BRIEF
In the records below, find each line containing the word "Blender" and copy it.

○ ○ ○

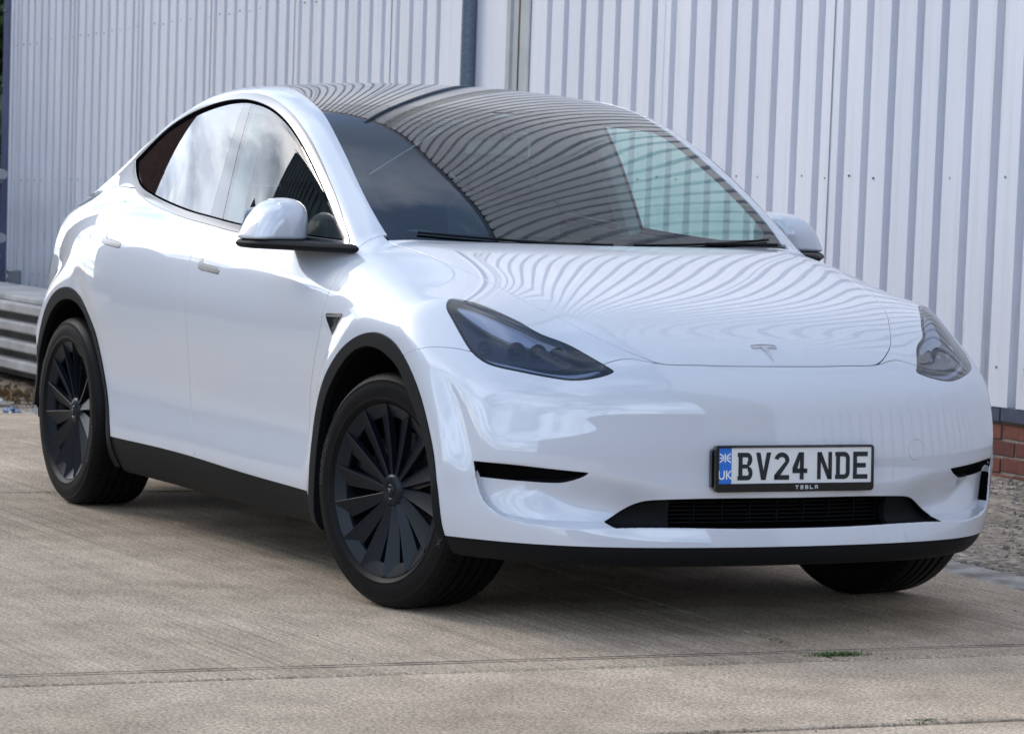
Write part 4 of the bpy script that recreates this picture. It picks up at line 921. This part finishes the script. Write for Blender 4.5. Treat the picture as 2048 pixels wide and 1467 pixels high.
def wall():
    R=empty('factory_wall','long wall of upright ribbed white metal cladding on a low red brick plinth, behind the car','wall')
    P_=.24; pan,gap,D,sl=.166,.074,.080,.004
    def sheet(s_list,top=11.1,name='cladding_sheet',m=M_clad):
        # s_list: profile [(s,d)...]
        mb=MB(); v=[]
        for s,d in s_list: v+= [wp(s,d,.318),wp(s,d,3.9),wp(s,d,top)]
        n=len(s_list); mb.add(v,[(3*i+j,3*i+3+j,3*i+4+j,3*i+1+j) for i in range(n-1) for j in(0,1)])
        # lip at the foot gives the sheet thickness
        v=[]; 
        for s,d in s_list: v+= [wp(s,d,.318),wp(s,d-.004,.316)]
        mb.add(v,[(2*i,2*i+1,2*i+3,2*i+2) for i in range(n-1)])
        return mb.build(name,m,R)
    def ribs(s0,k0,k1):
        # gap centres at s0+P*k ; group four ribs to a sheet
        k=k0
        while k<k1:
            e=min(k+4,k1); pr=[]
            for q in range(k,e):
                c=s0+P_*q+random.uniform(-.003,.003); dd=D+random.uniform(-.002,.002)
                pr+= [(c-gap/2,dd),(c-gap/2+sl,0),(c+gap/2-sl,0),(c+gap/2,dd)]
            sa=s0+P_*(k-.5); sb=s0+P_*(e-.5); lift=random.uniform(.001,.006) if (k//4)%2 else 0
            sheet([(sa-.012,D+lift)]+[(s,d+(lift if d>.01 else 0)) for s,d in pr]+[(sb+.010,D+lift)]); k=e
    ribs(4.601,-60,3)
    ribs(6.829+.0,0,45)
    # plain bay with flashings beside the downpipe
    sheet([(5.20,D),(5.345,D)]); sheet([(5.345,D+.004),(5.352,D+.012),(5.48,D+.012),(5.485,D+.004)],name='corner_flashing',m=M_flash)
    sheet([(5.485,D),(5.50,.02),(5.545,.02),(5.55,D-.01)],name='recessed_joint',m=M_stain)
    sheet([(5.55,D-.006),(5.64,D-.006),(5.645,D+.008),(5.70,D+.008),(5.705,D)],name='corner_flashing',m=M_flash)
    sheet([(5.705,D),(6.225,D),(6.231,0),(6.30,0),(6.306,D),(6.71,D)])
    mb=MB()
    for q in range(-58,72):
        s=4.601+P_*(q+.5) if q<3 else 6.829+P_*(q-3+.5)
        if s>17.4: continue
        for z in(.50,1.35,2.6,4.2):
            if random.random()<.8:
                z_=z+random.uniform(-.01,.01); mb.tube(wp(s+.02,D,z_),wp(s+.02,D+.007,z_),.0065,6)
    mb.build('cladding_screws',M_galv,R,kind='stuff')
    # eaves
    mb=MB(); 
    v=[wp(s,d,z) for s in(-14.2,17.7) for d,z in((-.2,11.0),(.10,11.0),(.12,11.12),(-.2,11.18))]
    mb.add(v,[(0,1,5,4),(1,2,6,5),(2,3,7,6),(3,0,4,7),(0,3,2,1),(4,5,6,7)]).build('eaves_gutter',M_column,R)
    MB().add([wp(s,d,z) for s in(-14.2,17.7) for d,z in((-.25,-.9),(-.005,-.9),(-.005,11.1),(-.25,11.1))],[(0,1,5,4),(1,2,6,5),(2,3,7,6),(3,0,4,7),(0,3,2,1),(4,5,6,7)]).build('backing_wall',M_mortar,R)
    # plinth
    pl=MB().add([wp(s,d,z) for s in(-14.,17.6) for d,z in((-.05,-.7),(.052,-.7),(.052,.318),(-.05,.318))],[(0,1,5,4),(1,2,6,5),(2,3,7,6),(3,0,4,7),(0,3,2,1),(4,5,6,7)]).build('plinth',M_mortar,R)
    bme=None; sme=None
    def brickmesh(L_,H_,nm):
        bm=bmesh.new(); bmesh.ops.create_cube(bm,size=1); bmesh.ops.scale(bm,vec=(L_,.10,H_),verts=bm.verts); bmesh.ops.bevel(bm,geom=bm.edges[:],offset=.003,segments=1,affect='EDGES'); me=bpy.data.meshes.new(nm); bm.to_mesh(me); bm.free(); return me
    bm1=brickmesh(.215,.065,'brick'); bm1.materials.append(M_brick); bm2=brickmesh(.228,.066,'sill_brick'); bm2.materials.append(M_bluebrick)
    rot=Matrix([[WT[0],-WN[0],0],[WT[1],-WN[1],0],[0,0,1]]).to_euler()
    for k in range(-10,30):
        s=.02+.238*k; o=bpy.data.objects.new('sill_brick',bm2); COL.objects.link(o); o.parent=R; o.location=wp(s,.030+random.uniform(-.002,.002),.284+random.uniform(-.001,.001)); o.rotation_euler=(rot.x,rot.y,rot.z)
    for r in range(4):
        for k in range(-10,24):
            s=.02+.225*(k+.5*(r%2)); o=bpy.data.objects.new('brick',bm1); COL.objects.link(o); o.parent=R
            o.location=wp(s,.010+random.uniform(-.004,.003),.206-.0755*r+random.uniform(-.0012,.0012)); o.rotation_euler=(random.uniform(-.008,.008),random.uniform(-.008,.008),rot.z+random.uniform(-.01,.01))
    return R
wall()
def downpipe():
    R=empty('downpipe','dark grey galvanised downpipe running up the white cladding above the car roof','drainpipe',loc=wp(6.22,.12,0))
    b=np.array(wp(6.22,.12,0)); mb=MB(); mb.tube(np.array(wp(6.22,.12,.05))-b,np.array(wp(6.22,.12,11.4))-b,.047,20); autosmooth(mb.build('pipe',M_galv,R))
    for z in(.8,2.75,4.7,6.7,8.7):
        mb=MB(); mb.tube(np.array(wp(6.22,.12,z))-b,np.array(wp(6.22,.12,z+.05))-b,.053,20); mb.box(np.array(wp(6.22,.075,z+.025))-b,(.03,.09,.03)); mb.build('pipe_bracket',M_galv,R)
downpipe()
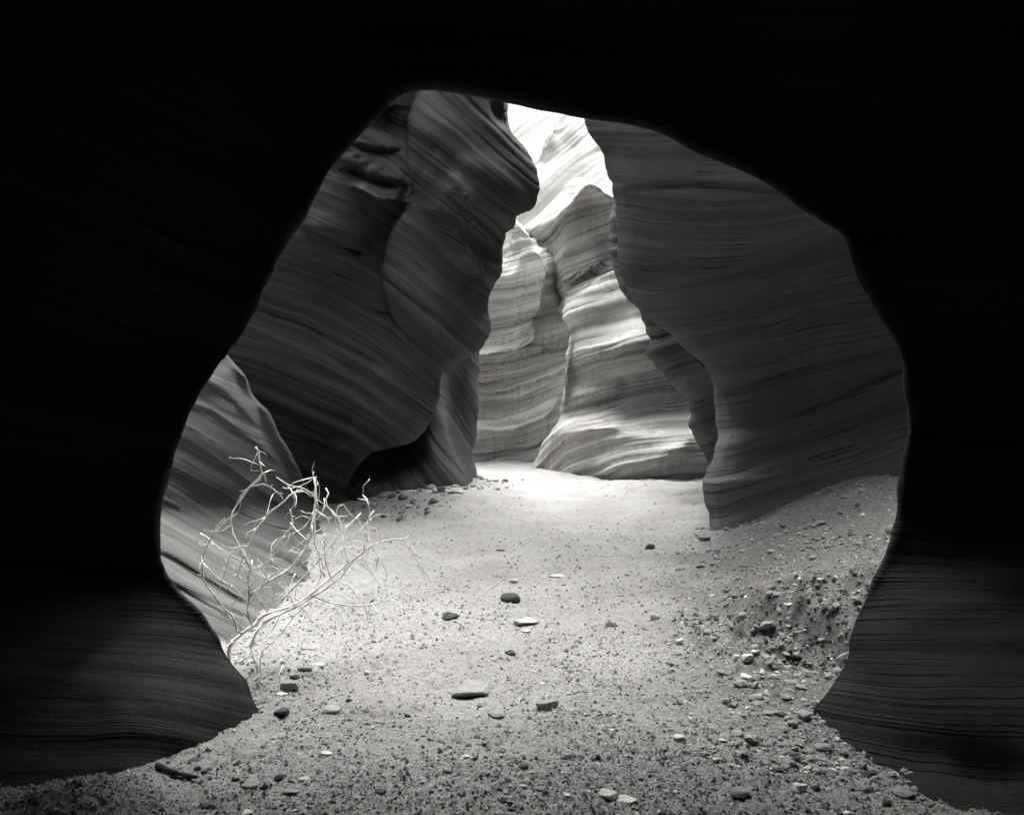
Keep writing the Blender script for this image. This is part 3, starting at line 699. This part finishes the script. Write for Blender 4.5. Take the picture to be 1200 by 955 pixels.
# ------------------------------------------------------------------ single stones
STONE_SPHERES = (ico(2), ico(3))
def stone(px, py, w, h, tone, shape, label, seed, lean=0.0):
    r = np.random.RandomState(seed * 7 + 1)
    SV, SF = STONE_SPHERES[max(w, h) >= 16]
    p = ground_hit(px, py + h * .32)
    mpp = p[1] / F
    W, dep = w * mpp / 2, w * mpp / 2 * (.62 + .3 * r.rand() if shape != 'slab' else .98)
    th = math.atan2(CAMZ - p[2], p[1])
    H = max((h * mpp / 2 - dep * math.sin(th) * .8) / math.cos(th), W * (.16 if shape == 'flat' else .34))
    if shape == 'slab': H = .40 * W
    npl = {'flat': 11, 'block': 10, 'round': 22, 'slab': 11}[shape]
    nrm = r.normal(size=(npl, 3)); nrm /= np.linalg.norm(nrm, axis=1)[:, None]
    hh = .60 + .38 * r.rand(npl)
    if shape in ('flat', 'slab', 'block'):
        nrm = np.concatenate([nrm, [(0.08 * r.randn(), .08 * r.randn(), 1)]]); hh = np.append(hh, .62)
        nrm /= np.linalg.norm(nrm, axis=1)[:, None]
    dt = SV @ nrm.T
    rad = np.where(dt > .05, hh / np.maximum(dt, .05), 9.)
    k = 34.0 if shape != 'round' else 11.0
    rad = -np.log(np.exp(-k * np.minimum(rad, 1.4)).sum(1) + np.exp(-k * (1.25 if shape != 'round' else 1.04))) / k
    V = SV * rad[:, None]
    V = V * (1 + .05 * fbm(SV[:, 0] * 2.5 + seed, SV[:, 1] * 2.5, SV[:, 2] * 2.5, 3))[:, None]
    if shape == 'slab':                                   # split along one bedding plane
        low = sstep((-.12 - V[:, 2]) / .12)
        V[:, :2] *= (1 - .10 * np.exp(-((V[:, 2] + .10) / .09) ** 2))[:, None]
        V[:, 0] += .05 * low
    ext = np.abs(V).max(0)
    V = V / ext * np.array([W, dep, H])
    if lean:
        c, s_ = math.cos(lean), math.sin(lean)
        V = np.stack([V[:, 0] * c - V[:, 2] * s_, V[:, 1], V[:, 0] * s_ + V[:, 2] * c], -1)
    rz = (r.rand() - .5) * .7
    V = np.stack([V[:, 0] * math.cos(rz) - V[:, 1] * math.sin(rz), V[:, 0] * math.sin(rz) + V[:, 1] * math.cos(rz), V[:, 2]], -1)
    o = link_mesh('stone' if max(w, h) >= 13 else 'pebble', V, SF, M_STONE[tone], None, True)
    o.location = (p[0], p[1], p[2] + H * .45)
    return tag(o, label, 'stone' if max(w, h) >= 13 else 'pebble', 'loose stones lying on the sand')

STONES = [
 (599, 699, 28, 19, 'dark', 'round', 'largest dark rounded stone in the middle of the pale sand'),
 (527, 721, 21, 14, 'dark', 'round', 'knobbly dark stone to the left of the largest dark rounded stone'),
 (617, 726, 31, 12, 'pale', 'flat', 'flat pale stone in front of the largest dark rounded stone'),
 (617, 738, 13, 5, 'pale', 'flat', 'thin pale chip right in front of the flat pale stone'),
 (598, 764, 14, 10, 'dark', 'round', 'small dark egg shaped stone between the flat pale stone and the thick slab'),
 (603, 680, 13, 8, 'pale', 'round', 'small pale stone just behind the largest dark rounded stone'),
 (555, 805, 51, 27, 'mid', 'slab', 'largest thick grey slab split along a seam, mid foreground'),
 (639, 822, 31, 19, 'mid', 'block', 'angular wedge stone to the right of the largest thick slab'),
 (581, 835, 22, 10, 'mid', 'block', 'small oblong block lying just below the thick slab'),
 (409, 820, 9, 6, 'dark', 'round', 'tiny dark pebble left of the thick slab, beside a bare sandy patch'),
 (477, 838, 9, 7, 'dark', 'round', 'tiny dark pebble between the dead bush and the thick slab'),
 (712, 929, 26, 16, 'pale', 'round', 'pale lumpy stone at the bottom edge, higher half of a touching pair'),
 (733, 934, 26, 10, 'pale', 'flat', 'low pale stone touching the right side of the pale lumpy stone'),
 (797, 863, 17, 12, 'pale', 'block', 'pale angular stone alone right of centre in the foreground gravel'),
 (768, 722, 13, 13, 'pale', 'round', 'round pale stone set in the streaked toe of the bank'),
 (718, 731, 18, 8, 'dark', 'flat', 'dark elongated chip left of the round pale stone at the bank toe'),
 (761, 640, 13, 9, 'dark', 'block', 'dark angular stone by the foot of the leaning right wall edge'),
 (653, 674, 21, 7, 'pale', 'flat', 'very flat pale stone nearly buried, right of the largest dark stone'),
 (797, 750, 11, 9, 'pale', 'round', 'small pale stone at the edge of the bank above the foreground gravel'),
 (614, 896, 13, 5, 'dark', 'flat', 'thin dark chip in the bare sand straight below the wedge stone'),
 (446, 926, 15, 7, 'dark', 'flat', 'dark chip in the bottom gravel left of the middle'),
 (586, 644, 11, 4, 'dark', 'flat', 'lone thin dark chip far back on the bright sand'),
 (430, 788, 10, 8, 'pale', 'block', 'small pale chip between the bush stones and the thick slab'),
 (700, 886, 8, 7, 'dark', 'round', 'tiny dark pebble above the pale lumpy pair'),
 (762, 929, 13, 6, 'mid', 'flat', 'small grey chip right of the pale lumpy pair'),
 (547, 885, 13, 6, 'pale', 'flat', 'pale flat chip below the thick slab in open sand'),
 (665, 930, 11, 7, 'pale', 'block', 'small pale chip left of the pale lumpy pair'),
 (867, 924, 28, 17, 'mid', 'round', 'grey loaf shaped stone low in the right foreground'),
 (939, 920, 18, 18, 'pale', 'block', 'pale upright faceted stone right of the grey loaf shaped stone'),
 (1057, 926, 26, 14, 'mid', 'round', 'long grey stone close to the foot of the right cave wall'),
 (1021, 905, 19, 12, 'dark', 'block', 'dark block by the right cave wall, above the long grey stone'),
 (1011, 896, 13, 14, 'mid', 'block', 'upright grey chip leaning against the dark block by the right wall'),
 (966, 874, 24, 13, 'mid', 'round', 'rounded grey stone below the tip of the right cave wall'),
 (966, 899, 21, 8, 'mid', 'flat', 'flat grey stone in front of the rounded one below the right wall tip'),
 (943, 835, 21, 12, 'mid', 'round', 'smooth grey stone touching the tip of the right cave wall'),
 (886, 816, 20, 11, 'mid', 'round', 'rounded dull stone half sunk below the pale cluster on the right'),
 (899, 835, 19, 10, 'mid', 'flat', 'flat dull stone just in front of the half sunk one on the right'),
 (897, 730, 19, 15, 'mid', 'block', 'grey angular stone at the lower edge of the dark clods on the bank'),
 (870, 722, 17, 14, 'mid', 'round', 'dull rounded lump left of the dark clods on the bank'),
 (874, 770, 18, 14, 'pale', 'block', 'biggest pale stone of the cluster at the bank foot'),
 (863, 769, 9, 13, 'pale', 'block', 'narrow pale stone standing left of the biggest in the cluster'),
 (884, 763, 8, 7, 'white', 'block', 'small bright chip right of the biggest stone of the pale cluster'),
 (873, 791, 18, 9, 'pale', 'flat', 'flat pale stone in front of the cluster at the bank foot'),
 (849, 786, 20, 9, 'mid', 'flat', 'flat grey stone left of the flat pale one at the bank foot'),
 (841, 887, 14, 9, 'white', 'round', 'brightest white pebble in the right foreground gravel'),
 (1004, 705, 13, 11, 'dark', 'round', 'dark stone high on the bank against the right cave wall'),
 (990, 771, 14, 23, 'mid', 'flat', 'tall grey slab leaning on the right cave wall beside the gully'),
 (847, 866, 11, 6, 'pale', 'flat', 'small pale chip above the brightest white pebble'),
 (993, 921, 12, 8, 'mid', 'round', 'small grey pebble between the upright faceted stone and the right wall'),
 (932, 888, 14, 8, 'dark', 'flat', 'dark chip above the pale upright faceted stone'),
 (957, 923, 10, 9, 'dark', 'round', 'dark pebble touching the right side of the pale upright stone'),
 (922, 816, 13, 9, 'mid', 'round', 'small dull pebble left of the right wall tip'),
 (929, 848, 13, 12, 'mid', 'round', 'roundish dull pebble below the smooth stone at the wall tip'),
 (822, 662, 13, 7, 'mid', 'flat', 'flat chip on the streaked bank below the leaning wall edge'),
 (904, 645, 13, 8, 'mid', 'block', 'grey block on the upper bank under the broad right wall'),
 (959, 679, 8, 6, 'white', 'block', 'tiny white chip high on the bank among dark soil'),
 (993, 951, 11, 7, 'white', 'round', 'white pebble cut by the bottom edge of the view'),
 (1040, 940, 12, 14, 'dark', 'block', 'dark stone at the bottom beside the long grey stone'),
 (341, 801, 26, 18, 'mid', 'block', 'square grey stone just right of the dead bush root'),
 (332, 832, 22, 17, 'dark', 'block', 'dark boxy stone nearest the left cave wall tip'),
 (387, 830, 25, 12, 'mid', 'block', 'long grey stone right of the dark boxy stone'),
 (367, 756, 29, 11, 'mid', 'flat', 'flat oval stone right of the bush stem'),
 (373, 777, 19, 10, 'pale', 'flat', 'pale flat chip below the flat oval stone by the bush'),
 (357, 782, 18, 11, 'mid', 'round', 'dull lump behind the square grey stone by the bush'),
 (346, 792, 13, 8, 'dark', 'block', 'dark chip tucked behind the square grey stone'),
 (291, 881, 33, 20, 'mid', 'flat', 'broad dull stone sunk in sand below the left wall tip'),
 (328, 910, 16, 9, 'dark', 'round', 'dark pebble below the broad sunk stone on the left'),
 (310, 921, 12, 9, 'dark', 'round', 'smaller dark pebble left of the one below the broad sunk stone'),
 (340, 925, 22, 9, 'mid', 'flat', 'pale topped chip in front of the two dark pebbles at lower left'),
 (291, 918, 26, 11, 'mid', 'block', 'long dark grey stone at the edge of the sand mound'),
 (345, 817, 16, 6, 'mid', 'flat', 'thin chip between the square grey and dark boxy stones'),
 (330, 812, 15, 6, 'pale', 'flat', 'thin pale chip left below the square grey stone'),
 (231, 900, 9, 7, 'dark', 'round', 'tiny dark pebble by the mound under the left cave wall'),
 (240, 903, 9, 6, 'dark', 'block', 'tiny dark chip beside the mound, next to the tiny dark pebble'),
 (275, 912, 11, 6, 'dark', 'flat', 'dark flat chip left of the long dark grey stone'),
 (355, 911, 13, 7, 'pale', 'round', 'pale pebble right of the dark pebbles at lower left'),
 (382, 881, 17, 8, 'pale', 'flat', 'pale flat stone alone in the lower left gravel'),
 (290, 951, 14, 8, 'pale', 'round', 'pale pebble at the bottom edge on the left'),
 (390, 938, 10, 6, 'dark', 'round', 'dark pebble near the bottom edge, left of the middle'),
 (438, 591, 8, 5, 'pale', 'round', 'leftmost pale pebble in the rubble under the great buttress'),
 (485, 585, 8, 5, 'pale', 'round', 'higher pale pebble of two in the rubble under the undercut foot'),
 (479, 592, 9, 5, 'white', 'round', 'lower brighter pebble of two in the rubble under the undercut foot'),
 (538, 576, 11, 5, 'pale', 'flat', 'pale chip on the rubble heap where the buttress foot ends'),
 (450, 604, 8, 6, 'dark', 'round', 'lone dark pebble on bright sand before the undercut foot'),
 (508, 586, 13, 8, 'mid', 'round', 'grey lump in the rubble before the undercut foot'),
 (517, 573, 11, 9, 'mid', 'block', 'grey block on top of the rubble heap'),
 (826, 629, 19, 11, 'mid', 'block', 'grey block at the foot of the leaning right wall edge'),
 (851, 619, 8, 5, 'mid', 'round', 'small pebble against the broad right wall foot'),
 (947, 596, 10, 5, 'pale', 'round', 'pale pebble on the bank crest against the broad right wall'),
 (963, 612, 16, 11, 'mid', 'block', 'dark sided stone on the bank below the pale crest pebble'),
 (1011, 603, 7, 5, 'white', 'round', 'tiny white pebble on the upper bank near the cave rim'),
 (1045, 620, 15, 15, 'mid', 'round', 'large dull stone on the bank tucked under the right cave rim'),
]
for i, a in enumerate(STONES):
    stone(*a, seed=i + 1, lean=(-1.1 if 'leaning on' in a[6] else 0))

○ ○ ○

ANSWER
Write part 4 of the bpy script that recreates this picture. It picks up at line 921. This part finishes the script. Write for Blender 4.5. Treat the picture as 2048 pixels wide and 1467 pixels high.
Keep writing the Blender script for this image. This is part 3, starting at line 699. This part finishes the script. Write for Blender 4.5. Take the picture to be 1200 by 955 pixels.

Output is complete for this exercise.